Outdoor adventure planners have a responsibility to understand the uncontrollable variables of the environments in which our clients will be operating. Moreover, we have a responsibility to outline and implement practices that address principles of environmental sustainability that also ensure, that relevant environmental conditions and impacts must be considered in risk management and activity programming. These conditions include variations in temperature and precipitation, extreme environmental hazards like wildfires or floods, flora and, fauna impacts among others.

Whilst most think of precipitation, high or low temperatures, snow, or wind as serving to decrease the pleasure derived from outdoor activities, adventure designers think in a different dimension – the practicality of running safe and fulfilling activities across different atmospheric conditions.

No two destinations are exactly alike, and in order to understand any particular destination, design activities, create and map trails, operational and emergency protocols, it is essential to experience the destination first-hand over a period of at least 12 months, coinciding with season cycles.
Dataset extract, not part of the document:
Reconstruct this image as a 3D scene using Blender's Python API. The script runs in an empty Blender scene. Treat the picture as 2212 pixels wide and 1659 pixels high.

For this reason, the adventure planner must be engaged at the outset of a project, when architects and designers begin their work.

Both the physical structure and the activities they allow for must consider the four seasons and how climate and weather – daylight, humidity, air temperature, pressure, wind speed, precipitation, snow, etc. may affect trail conditions, passageways, wadis, water streams, river crossings and thus impacting access and egress routes. All these elements can affect evacuation if this is required, and ultimately the outdoor experience and the customer journey in any destination.

To illustrate how the seasons can affect outdoor recreation activities, for example between winter and spring, in some destinations trekking during times of very wet conditions can have a major impact on trails and fragile ecosystems. In the summer months, one may need to consider carrying out outdoor activities earlier in the day than in other periods of the year to avoid high mid-day temperatures. In the rainy season, alternative routes may have to be devised when rivers rise.

Additionally, and as an integral part of the experiential design, during a prolonged period one can evaluate the behavior and dynamics of wildlife and flora throughout the year and its changes, with migratory wildlife sightings and periods of offspring and blooming, providing an enhanced visit for guests.

Just as important as unearthing the destination´s unique identity is to the outdoor experience at a given destination, it is equally important to understand seasonal weather changes. For that, planning outdoor experiences from one day to the next can be a tricky business that may lead to critical omissions that play directly into the hands of unsafe, unfulfilling, and irresponsible environmental sustainability.